SHAMAN
"O Senhor é rico em misericórdia, não está sempre acusando nem
guarda rancor para sempre; como um pai sente compaixão pelos filhos e
filhas porque Ele conhece nossa natureza e se lembra de que somos pó;
a misericórdia do Senhor é desde sempre para sempre" *versículos 8-17)
Agora que tudo induz a uma reflexão profunda e absoluta sobre a
condição humana nessa terra, nós nos voltamos para o óbvio.
Como aquela canção de Caetano, a clareza dos simples de coração
nos assalta a razão científica.
Quando ao redor, o que nos cerca, por todos os lados, o concreto
armado. Nossos pés ardem no asfalto quente. Mas ainda podemos caminhar
olhando o azul de um céu, invisivelmente profanado.
Até quando é a pergunta que não quer calar. Ecoa em cada manhã,
com o primeiro raio da sol. Reverbera, no fim da tarde, com o ecoar dos
pequenos pássaros urbanos. Suspira, na madrugada, com o farfalhar das
folhas de alguns quintais de terra e poucas praças com grama.
A cada dia, mais cinzento e negro ficam nossos arredores. Muito do que
foi já não existe. Longe se está do que poderia ter sido. Autômatos, como que
sedados, fingem que nada vêem, enquanto entram e saem de bancos e
magazines.
Entretanto, ao longe se escutam rumores da tormenta; já que em
nossas ruas, tudo e todos foram silenciados. Estéril e impermeável é o chão
do meu lar.
Pobre podre rio corta o meu caminho; todos dias, quando vou ao
trabalho. Vê-se nódoas de um sangue verde, que logo será vermelho.
Já é rubra a noite. E dizem que espíritos enevoados se refletem nas
novas luzes de sódio da CPFL. São Espectros sem morada. Agonizam nas
calçadas, lembrando dos bosques altos dessa terra de antigas madrugadas
frias, que não existem mais.
Os dias seguem rumos transversos, onde as estações se perdem. As
semanas, nas horas altas, refletem a fervura que emana dos cascalhos. O
calor queima nossos cabelos. O sol nunca esteve tão presente. Arde em
nossas noites. Queima em nossos quartos.
A guerra pelo futuro, se inspira na paz de um passado mais abundante.

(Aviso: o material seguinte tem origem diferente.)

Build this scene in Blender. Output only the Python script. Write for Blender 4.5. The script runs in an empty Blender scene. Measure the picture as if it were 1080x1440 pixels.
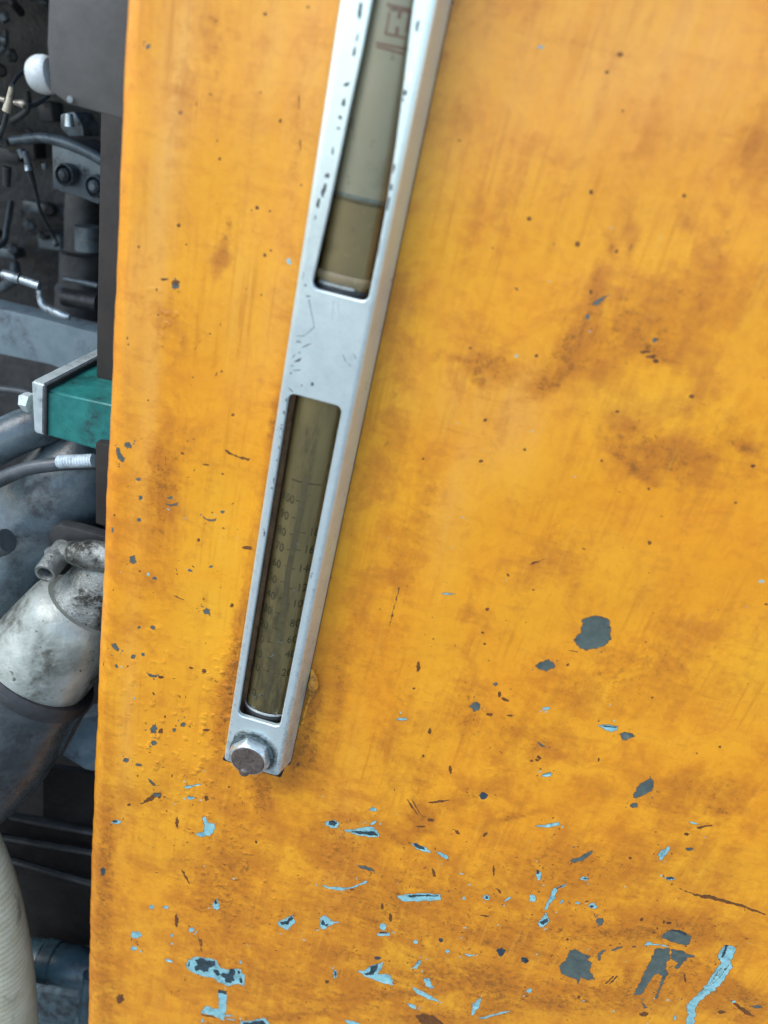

Quantos mais em seu seio, Terra Mãe ? sete, oito, dez bilhões de
bocas...Quando se reconhece que 5 bilhões dos 6 bilhões do mundo tem
apenas 18% do Produto Bruto Global.
Nesse mudo de contrates e preciso descobrir a ternura vital de
Leonardo Boff. A carícia essencial. O sentido mais essencial do afago. A
cordialidade fundamental.
Nas ruas todos estão graves. Semblantes lógicos, imersos em quebra
cabeças cotidianos. Sonhos monetários. Celulares antenados. Ondas
eletromagnéticas não ionizantes por toda a cidade.
O luxo do lixo é acumulado nas ruas. Resíduos sólidos por todas as
calçadas. Nossos restos mortais em aterros sanitários urbanos.
Um pastor evangélico, numa igreja sem isolamento acústico, grita ao
microfone versículos bíblicos, evocando a piedade do Senhor e a natureza
humana de pó de estrelas. Enquanto em Goiânia um cadáver radioativo,
insepulto em seu caixão de chumbo, insiste em permanecer longe dos mortos.
E o Espírito de Deus graça sobre o abismo dos homens.